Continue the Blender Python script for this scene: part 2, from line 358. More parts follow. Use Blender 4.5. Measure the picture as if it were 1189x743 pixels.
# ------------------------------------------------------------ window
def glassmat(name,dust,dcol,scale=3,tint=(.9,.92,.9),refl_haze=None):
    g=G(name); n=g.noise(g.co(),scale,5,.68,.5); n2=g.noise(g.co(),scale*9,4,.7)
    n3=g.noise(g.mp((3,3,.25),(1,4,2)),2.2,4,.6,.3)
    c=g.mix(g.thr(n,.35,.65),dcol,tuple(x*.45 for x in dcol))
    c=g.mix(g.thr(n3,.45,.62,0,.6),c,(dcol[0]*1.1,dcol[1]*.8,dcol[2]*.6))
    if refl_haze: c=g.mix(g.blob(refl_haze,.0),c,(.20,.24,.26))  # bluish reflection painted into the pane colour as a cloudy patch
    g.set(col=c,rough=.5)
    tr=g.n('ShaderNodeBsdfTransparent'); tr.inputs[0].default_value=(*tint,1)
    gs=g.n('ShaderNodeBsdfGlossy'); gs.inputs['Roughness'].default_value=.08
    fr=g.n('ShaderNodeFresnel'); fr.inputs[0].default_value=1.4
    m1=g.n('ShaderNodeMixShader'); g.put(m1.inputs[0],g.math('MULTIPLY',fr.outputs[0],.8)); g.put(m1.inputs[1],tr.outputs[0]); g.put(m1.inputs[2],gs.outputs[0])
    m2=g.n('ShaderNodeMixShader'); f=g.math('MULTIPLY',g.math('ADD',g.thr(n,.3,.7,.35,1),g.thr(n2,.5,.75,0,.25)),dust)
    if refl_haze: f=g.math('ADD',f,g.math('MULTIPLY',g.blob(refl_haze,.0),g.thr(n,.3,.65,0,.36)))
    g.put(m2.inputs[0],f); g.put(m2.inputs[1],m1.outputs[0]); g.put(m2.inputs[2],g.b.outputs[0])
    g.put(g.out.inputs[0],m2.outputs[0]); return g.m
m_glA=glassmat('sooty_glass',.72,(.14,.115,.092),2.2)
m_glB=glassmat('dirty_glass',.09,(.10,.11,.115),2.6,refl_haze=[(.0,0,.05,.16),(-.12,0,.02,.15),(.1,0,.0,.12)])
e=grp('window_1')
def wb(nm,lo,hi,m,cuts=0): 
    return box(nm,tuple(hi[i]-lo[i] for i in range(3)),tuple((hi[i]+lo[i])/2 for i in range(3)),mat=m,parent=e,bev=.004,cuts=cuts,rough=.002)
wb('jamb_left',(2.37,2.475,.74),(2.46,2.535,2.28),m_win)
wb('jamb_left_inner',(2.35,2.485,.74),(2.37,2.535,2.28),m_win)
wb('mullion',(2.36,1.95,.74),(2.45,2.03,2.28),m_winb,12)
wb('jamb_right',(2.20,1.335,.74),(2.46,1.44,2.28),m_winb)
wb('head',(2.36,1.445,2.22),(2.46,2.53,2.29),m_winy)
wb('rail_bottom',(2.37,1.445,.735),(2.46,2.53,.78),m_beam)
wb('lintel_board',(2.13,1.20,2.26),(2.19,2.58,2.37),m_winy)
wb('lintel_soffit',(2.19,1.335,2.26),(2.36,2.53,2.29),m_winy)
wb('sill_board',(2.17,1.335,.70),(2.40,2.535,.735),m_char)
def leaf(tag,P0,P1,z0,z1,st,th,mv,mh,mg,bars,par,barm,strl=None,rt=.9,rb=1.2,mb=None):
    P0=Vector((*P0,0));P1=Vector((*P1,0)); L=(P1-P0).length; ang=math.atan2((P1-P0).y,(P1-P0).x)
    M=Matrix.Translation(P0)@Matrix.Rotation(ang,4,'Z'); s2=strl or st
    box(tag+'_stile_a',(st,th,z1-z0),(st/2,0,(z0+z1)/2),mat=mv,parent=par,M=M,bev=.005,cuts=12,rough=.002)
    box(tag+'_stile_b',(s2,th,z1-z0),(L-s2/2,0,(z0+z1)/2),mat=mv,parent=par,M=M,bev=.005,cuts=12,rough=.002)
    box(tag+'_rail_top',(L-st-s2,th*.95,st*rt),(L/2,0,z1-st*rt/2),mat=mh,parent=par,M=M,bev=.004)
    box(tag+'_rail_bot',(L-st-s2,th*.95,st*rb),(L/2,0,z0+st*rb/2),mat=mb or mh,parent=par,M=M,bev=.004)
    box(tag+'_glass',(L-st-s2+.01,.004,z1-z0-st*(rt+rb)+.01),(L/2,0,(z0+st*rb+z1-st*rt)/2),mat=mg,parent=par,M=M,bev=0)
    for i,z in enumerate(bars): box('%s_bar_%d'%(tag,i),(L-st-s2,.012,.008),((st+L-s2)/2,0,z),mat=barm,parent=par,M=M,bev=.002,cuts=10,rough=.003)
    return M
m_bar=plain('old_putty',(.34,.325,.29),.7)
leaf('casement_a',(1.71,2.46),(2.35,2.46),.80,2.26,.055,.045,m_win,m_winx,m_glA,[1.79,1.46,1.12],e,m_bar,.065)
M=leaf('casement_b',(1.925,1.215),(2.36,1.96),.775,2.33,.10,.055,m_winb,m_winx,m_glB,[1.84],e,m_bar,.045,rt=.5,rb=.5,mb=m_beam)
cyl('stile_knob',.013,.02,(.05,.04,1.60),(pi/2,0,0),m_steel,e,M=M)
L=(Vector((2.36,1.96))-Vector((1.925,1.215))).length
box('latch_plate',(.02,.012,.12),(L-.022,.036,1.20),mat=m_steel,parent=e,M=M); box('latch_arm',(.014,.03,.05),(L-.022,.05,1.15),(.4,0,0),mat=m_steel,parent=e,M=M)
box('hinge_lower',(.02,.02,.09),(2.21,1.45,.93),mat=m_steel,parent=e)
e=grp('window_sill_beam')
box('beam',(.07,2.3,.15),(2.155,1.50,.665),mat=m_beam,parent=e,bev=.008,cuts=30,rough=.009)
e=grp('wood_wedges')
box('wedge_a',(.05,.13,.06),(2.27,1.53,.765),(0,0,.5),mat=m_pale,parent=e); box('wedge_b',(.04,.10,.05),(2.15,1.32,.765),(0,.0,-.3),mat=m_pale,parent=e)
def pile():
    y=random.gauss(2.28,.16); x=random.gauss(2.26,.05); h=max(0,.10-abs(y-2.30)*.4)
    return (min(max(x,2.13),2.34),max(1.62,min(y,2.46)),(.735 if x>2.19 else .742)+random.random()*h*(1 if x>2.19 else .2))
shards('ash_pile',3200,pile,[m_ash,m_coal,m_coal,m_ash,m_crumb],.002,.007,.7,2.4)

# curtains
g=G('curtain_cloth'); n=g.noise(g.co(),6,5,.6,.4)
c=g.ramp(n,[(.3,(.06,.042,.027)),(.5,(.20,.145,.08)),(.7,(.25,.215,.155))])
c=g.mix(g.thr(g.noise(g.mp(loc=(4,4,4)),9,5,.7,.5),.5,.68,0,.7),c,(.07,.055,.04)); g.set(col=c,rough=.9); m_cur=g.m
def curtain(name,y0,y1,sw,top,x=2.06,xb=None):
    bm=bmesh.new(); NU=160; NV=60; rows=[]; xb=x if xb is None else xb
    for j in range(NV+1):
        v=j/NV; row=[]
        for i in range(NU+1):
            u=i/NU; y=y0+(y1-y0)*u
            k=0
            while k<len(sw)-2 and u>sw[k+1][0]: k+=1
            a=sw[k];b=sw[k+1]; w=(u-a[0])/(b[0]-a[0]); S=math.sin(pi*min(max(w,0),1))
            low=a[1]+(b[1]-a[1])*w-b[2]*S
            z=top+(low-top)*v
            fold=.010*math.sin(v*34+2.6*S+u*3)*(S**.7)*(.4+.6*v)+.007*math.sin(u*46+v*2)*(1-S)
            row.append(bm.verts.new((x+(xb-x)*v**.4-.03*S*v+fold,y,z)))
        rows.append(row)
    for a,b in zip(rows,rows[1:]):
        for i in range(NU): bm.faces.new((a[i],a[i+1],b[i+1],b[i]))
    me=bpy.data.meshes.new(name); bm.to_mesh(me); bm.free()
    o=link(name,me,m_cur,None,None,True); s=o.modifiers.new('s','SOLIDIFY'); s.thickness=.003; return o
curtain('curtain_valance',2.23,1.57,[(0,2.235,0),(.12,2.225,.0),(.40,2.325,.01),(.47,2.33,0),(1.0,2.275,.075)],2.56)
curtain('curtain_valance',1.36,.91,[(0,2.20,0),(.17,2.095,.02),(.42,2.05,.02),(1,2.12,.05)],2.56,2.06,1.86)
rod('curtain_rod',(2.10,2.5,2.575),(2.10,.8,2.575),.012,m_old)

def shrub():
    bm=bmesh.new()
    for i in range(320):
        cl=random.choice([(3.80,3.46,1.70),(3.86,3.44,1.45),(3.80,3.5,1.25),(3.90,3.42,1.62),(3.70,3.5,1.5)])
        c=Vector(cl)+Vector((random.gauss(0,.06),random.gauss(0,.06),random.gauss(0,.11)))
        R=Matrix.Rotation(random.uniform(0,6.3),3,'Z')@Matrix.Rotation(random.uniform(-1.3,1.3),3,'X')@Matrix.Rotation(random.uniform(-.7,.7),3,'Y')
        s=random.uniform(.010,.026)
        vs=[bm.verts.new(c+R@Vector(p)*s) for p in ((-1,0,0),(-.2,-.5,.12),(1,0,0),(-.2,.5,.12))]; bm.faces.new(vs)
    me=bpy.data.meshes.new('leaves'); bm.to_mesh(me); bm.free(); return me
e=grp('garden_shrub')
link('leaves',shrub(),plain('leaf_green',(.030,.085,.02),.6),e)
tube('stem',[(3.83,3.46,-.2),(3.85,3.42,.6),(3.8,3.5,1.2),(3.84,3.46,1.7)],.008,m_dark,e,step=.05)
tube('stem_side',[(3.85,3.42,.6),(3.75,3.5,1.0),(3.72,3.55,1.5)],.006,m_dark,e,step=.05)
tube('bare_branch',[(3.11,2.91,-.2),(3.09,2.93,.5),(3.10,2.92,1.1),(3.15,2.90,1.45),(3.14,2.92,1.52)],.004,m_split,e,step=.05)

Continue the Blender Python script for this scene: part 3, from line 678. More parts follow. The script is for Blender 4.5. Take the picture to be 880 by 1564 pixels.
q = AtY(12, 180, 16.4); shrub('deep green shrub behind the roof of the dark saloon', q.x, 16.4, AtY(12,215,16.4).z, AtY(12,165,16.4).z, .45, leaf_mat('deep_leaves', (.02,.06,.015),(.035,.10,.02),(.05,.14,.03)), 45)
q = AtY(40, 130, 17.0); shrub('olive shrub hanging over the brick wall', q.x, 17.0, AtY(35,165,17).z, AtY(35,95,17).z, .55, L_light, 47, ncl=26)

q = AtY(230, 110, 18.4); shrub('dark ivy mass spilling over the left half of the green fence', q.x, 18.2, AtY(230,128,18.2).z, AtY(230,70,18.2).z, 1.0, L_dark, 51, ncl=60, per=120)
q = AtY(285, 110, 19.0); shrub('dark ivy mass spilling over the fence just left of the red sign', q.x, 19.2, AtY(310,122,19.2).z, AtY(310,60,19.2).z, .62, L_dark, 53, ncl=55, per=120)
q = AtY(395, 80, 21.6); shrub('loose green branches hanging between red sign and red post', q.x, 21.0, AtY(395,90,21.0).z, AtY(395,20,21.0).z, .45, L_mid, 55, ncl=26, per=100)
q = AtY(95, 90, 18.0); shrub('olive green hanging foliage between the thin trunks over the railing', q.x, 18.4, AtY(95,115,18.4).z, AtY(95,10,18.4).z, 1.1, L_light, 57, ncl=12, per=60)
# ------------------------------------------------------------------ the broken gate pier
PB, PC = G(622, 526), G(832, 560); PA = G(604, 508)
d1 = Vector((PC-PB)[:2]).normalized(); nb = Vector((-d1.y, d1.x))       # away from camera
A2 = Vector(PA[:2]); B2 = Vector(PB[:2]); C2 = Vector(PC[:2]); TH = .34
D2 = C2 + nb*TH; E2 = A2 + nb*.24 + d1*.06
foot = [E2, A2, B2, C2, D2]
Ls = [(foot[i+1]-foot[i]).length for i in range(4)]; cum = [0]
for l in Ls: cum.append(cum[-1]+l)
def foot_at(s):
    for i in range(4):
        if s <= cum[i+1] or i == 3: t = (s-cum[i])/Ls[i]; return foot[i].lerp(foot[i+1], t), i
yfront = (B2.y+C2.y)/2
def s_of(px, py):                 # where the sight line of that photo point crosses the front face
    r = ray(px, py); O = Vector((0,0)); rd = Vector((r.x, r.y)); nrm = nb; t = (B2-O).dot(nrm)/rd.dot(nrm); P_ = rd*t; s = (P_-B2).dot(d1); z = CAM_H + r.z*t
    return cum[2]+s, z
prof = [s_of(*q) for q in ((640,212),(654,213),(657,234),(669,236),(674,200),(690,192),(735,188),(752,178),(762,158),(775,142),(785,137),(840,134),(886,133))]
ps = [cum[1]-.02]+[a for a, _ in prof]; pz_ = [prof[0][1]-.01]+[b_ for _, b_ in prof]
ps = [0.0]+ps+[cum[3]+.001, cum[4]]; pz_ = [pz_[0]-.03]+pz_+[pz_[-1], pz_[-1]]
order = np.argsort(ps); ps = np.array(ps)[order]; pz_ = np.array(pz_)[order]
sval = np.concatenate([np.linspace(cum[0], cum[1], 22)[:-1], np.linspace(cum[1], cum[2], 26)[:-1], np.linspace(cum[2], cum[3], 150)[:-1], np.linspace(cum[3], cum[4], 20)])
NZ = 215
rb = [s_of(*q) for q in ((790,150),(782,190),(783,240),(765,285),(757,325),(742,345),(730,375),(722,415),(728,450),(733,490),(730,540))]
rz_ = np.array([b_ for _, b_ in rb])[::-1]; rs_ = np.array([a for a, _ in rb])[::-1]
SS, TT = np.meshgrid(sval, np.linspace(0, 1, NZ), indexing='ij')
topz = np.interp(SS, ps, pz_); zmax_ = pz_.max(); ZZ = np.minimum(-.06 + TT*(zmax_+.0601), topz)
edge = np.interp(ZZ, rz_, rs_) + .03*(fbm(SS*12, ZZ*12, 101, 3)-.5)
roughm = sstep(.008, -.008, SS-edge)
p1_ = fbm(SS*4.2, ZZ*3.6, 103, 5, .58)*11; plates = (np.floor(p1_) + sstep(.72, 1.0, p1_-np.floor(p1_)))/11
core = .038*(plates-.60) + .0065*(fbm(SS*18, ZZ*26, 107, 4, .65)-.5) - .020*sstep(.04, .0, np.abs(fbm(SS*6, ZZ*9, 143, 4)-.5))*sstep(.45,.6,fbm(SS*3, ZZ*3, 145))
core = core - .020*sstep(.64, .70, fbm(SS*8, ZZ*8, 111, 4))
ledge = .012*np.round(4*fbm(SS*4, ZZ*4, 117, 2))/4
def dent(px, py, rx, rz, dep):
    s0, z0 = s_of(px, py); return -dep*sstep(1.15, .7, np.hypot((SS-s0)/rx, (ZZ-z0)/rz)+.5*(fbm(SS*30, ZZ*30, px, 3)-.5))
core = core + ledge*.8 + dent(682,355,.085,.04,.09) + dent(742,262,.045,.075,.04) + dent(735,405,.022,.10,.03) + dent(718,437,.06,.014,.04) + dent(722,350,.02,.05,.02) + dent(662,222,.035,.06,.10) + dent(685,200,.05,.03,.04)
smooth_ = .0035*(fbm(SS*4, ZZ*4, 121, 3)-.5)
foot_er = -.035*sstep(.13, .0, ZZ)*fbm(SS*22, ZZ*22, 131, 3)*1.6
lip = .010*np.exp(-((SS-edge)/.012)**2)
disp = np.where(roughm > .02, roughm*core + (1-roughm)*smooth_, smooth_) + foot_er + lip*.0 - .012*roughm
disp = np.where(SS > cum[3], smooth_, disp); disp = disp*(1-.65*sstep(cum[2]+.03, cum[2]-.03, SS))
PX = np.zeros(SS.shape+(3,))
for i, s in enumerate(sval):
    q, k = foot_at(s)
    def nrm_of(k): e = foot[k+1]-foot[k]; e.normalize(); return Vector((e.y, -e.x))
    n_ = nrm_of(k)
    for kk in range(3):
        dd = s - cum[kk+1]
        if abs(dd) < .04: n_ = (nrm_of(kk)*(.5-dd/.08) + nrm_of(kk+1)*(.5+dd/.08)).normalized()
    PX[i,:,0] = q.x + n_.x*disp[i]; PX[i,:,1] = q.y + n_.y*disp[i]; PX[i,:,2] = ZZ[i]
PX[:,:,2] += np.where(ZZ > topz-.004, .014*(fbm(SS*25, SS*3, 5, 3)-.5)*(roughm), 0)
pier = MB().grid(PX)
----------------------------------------
Copy out precisely the lines that begin at the line containing "Continue the Blender Python script for this scene: part 3, from" and end at the line containing "q = AtY(40, 130, 17.0);", including both; write nothing else.

Continue the Blender Python script for this scene: part 3, from line 678. More parts follow. The script is for Blender 4.5. Take the picture to be 880 by 1564 pixels.
q = AtY(12, 180, 16.4); shrub('deep green shrub behind the roof of the dark saloon', q.x, 16.4, AtY(12,215,16.4).z, AtY(12,165,16.4).z, .45, leaf_mat('deep_leaves', (.02,.06,.015),(.035,.10,.02),(.05,.14,.03)), 45)
q = AtY(40, 130, 17.0); shrub('olive shrub hanging over the brick wall', q.x, 17.0, AtY(35,165,17).z, AtY(35,95,17).z, .55, L_light, 47, ncl=26)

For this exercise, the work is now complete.